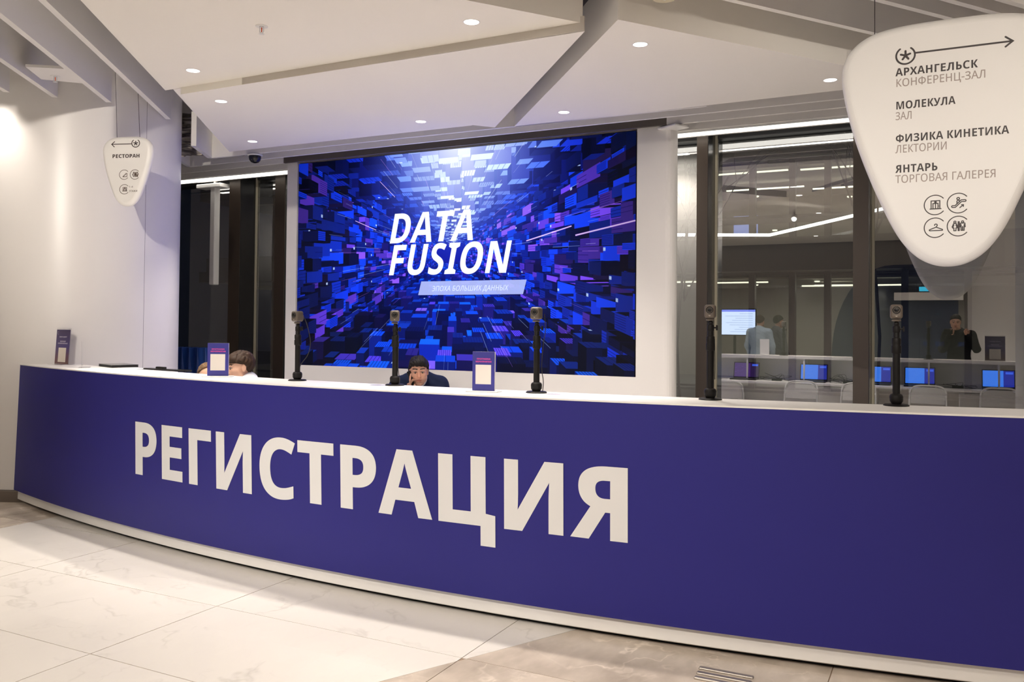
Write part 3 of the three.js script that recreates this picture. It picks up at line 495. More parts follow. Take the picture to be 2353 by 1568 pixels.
{ const t = thing('tablet', 'flat black tablet lying at the back edge of the white worktop', 'tablet', [-5.16, TOP, -4.535], -0.12); part('body', rbox(0.50, 0.012, 0.07, 0.005, 0, 0.007, 0), M.black, t); part('glass_top', box(0.48, 0.001, 0.06, 0, 0.0135, 0), M.blackGloss, t); part('hinge', rbox(0.10, 0.02, 0.03, 0.006, -0.09, 0.016, -0.01), M.black, t); }
{ const t = thing('paper_sheet', 'white paper sheet lying on the counter beside the tablet', 'paper', [-5.62, TOP, -4.60], -0.2); part('page', box(0.21, 0.001, 0.15, 0, 0.0008, 0), M.laminate, t); }

// ───────────── things under the ceiling ─────────────
function sprinkler(x, y, z, label) {
  const t = thing('sprinkler', label, 'sprinkler', [x, y, z], 0.4);
  part('escutcheon', lathe([[0.012, -0.003], [0.03, -0.006], [0.036, -0.003], [0.036, 0]], 28), M.white, t);
  part('frame', [bar([-0.011, -0.004, 0], [-0.012, -0.034, 0], 0.0024), bar([0.011, -0.004, 0], [0.012, -0.034, 0], 0.0024), bar([-0.012, -0.034, 0], [0, -0.044, 0], 0.0024), bar([0.012, -0.034, 0], [0, -0.044, 0], 0.0024), cyl(0.012, 0.014, 0.008, 0, -0.005, 0, 16)], M.white, t);
  part('bulb', cyl(0.0032, 0.0032, 0.026, 0, -0.022, 0, 10), mat(lin(0.75, 0.10, 0.02), 0.2), t, 'orange glass bulb');
  part('deflector', lathe([[0, -0.046], [0.016, -0.0455], [0.016, -0.0475], [0, -0.048]], 20), M.white, t);
}
sprinkler(-3.592, 3.25, -3.80, 'white ceiling sprinkler with orange bulb in the near ceiling panel');
sprinkler(-6.19, 3.415, -4.318, 'white sprinkler with orange bulb under the small square panel between slats');
{ const t = thing('dome_camera', 'black dome security camera under the slat edge left of the screen', 'security camera', [-6.36, 3.25, -6.66]); part('mount', lathe([[0, 0], [0.075, 0], [0.075, -0.014], [0.068, -0.018], [0, -0.018]], 32), M.white, t); part('dome', lathe([[0.062, -0.018], [0.062, -0.04], [0.055, -0.064], [0.038, -0.083], [0.015, -0.091], [0, -0.092]], 32), M.blackGloss, t); }
{ const t = thing('smoke_detector', 'round cream smoke detector at the top edge between two ceiling panels', 'smoke detector', [-1.43, 3.36, -4.69]); part('body', lathe([[0, 0], [0.055, 0], [0.07, 0.006], [0.072, 0.024], [0.06, 0.034], [0, 0.034]], 32), mat(lin(0.62, 0.56, 0.42), 0.5), t); part('sensor', lathe([[0, -0.004], [0.008, -0.004], [0.009, 0]], 12), M.plastic, t); part('stem', cyl(0.012, 0.012, 0.47, 0, 0.265, 0, 12), M.plastic, t); }
{ const t = thing('wireless_router', 'flat white wireless box under the slats over the screen wall corner', 'router', [-2.12, 3.247, -7.23], -0.5); part('body', rbox(0.22, 0.02, 0.17, 0.008, 0, -0.012, 0), M.white, t); part('plug', rbox(0.026, 0.012, 0.018, 0.004, -0.12, -0.012, 0.05), M.steel, t); }
{ // crumpled foil duct seen behind the column
  const g = new THREE.PlaneGeometry(0.8, 0.46, 60, 60), p = g.attributes.position; for (let i = 0; i < p.count; i++) p.setZ(i, Math.abs(Math.sin(p.getY(i) * 60 + 5 * N(p.getX(i) * 9 + 3, p.getY(i) * 14))) * 0.03 + 0.07 * N(p.getX(i) * 18, p.getY(i) * 34)); g.computeVertexNormals();
  const m = part('foil_duct', g, mat(lin(0.34, 0.31, 0.27), 0.35, { metalness: 0.6, side: THREE.DoubleSide })); m.position.set(-7.05, 3.52, -6.72); m.rotation.y = 0.35; tag(m, 'crinkled dark foil duct in the gap beside the round column', 'duct');
}
{ // slim vertical bar on a bracket plate, inside the left window
  const t = thing('column_speaker', 'slim white vertical bar hung from a flat plate before the left window', 'speaker', [-7.975, 3.165, -7.69]);
  part('plate', rbox(0.40, 0.05, 0.16, 0.01, -0.04, 0.015, 0), M.white, t); part('bar', rbox(0.078, 1.19, 0.09, 0.012, 0, -0.595, 0, 3), M.white, t); part('bracket', box(0.03, 0.06, 0.03, 0, 0.06, 0), M.plastic, t);
}

// ───────────── blue paper bags at the left window ─────────────
{
  const s = thing('side_cabinet', 'low white cabinet under the left window carrying blue paper bags', 'cabinet', [-7.2, 0, -7.05]);
  part('carcass', rbox(1.5, 0.78, 0.4, 0.006, 0, 0.39, 0), M.laminate, s); for (const x of [-0.5, 0, 0.5]) part('door', rbox(0.48, 0.72, 0.018, 0.004, x, 0.38, 0.209), M.laminate, s);
  const bagMat = mat(lin(0.010, 0.045, 0.21), 0.38), foldMat = mat(lin(0.22, 0.26, 0.42), 0.5);
  const b = new THREE.Group(); b.name = 'paper_bag';
  const w = 0.098, h = 0.455, d = 0.30;
  part('body', (() => { const g = new THREE.BufferGeometry(), v = [], id = []; const prof = [[-w / 2, d / 2], [0, d / 2 - 0.026], [w / 2, d / 2], [w / 2, -d / 2], [0, -d / 2 + 0.026], [-w / 2, -d / 2]]; for (const [yy, k] of [[0, 0], [0.06, 0.3], [h, 1]]) prof.forEach(([x, z], i) => { const gus = i === 1 || i === 4; v.push(x * (1 - 0.12 * k), yy, gus ? (z > 0 ? d / 2 - 0.002 - 0.045 * k : -d / 2 + 0.002 + 0.045 * k) : z); }); for (let l = 0; l < 2; l++) for (let i = 0; i < 6; i++) { const a = l * 6 + i, c = l * 6 + (i + 1) % 6; id.push(a, c, a + 6, c, c + 6, a + 6); } for (let i = 1; i < 5; i++) id.push(0, i + 1, i); g.setAttribute('position', new THREE.Float32BufferAttribute(v, 3)); g.setIndex(id); return g.toNonIndexed(); })(), Object.assign(bagMat, { side: THREE.DoubleSide, flatShading: true }), b);
  part('gusset_fold', (() => { const g = new THREE.BufferGeometry(); g.setAttribute('position', new THREE.Float32BufferAttribute([-w / 2, 0.004, d / 2 + 0.002, w / 2, 0.004, d / 2 + 0.002, 0, 0.062, d / 2 + 0.001], 3)); g.computeVertexNormals(); return g; })(), foldMat, b);
  const labels = ['blue paper bag nearest the round column', 'blue paper bag second from the round column', 'blue paper bag third from the round column, above the woman\'s head', 'blue paper bag fourth from the round column', 'blue paper bag just left of the programme stand', 'blue paper bag hidden mostly by the programme stand'];
  labels.forEach((l, i) => { let o = b; if (i) o = b.clone(); scene.add(o); o.name = 'paper_bag'; o.position.set(-7.72 + i * 0.118, 0.7805, -6.995); o.rotation.y = 0.5 + rr(-0.03, 0.03); tag(o, l, 'paper bag', 'blue paper bags in a row'); });
}

// ───────────── inside the counter: laptops and folding chairs ─────────────
const uiTex = (v) => canvasTex(256, 160, (g, w, h) => { g.fillStyle = v ? '#1c2a9a' : '#2a1640'; g.fillRect(0, 0, w, h); g.fillStyle = v ? '#3a7cf0' : '#43206a'; g.fillRect(w * 0.34, 0, w * 0.66, h); g.fillStyle = '#3c63e8'; g.fillRect(8, 12, 62, 22); for (let i = 0; i < 60; i++) { g.fillStyle = `rgba(140,180,255,${rr(0.05, 0.3)})`; g.fillRect(rr(w * 0.36, w), rr(4, h), rr(4, 22), 3); } });
function laptop(x, label, v) {
  const z = face(x, 0.8) - 0.42, t = thing('laptop', label, 'laptop', [x, 0.8255, z], Math.PI, 'open laptops on the desk inside the counter');
  part('base', rbox(0.34, 0.016, 0.235, 0.005, 0, 0.008, 0.05), M.black, t);
  const l = part('lid', rbox(0.34, 0.215, 0.008, 0.003, 0, 0.108, 0), M.black, t); l.position.set(0, 0.014, -0.068); l.rotation.x = -0.22;
  part('display', new THREE.PlaneGeometry(0.32, 0.19).translate(0, 0.11, 0.0046), mat(lin(0.01, 0.01, 0.01), 0.3, { emissive: lin(1, 1, 1), emissiveMap: uiTex(v), emissiveIntensity: 2.2 }), l);
}
[[-4.9, 'the young man'], [-3.45, 'the man on the phone']].forEach(([x, w], i) => laptop(x, 'open black laptop on the inner desk in front of ' + w, i));
[[-2.43, 'open laptop with a dark screen mirrored beside the first window post', 0], [-1.56, 'open laptop with a bright blue screen mirrored between the two window posts', 1], [-0.80, 'open laptop mirrored just right of the second window post', 1], [-0.31, 'open laptop mirrored behind the rightmost webcam stand', 1], [0.52, 'open laptop with a bright blue screen mirrored at the right frame edge', 1]].forEach((a) => laptop(...a));
function foldingChair(x, z, turn, label) {
  const t = thing('folding_chair', label, 'folding chair', [x, 0, z], turn, 'white folding chairs behind the counter');
  const w = 0.185, r = 0.011;
  part('back_frame', tube([[-w, 0.012, -0.20], [-w, 0.46, 0.10], [-w, 0.74, 0.20], [-w * 0.92, 0.84, 0.232], [-w * 0.6, 0.872, 0.243], [0, 0.876, 0.244], [w * 0.6, 0.872, 0.243], [w * 0.92, 0.84, 0.232], [w, 0.74, 0.20], [w, 0.46, 0.10], [w, 0.012, -0.20]], r, 8, 60), M.white, t);
  const b = part('backrest', (() => { const s = new THREE.Shape(), k = w - 0.012; s.moveTo(-k, 0); s.lineTo(k, 0); s.lineTo(k, 0.07); s.quadraticCurveTo(k, 0.175, k * 0.5, 0.185); s.lineTo(-k * 0.5, 0.185); s.quadraticCurveTo(-k, 0.175, -k, 0.07); return new THREE.ExtrudeGeometry(s, { depth: 0.012, bevelSize: 0.002, bevelThickness: 0.002, bevelSegments: 1 }); })(), M.plastic, t); b.position.set(0, 0.68, 0.176); b.rotation.x = 0.34;
  part('seat', rbox(0.37, 0.022, 0.38, 0.01, 0, 0.45, -0.04), M.plastic, t);
  for (const s of [-1, 1]) part('leg', bar([s * (w - 0.024), 0.012, 0.24], [s * (w - 0.024), 0.44, -0.10], r), M.white, t);
  for (const y of [0.10, 0.09]) part('stretcher', y === 0.1 ? bar([-w, y, -0.142], [w, y, -0.142], 0.008) : bar([-w + 0.024, y, 0.178], [w - 0.024, y, 0.178], 0.008), M.white, t);
  return t;
}
const ch = foldingChair(-2.36, -5.42, Math.PI, 'white folding chair mirrored beside the first window post');
for (const [x, l] of [[-1.57, 'white folding chair mirrored in the middle of the pane between the posts'], [-0.93, 'white folding chair mirrored half behind the second window post'], [-0.205, 'white folding chair mirrored behind the rightmost webcam stand'], [0.50, 'white folding chair mirrored at the right frame edge'], [-4.21, 'white folding chair under the man on the phone'], [-5.08, 'white folding chair under the brown-haired young man'], [-5.62, 'white folding chair under the fair-haired woman']]) copy(ch, l, [x, 0, x < -5.4 ? -5.45 : x < -4.5 ? -5.30 : x < -4 ? -6.52 : -5.45], Math.PI);
{ for (const [x, l] of [[-1.12, 'black cable box with tangled leads mirrored left of the second window post'], [-2.0, 'black cable box with tangled leads mirrored between the two left laptops'], [0.10, 'black cable box with tangled leads mirrored between the two right laptops']]) {
  const t = thing('network_switch', l, 'electronics', [x, 0.8255, face(x, 0.8) - 0.5]); part('box', rbox(0.12, 0.03, 0.09, 0.004, 0, 0.015, 0), M.black, t); for (let i = 0; i < 6; i++) part('lead', tube([[rr(-0.05, 0.05), 0.02, 0], [rr(-0.2, 0.2), rr(0.03, 0.12), rr(-0.1, 0.1)], [rr(-0.3, 0.3), rr(0.005, 0.06), rr(-0.1, 0.1)], [rr(-0.4, 0.4), 0.004, rr(-0.1, 0.12)]], 0.0025, 5, 24), M.black, t); } }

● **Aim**
Repeat, with no pictures, each line from the beginning of the data through the line containing "thing('paper_sheet', 'white paper", inclusive.

● **Written answer**
Write part 3 of the three.js script that recreates this picture. It picks up at line 495. More parts follow. Take the picture to be 2353 by 1568 pixels.
{ const t = thing('tablet', 'flat black tablet lying at the back edge of the white worktop', 'tablet', [-5.16, TOP, -4.535], -0.12); part('body', rbox(0.50, 0.012, 0.07, 0.005, 0, 0.007, 0), M.black, t); part('glass_top', box(0.48, 0.001, 0.06, 0, 0.0135, 0), M.blackGloss, t); part('hinge', rbox(0.10, 0.02, 0.03, 0.006, -0.09, 0.016, -0.01), M.black, t); }
{ const t = thing('paper_sheet', 'white paper sheet lying on the counter beside the tablet', 'paper', [-5.62, TOP, -4.60], -0.2); part('page', box(0.21, 0.001, 0.15, 0, 0.0008, 0), M.laminate, t); }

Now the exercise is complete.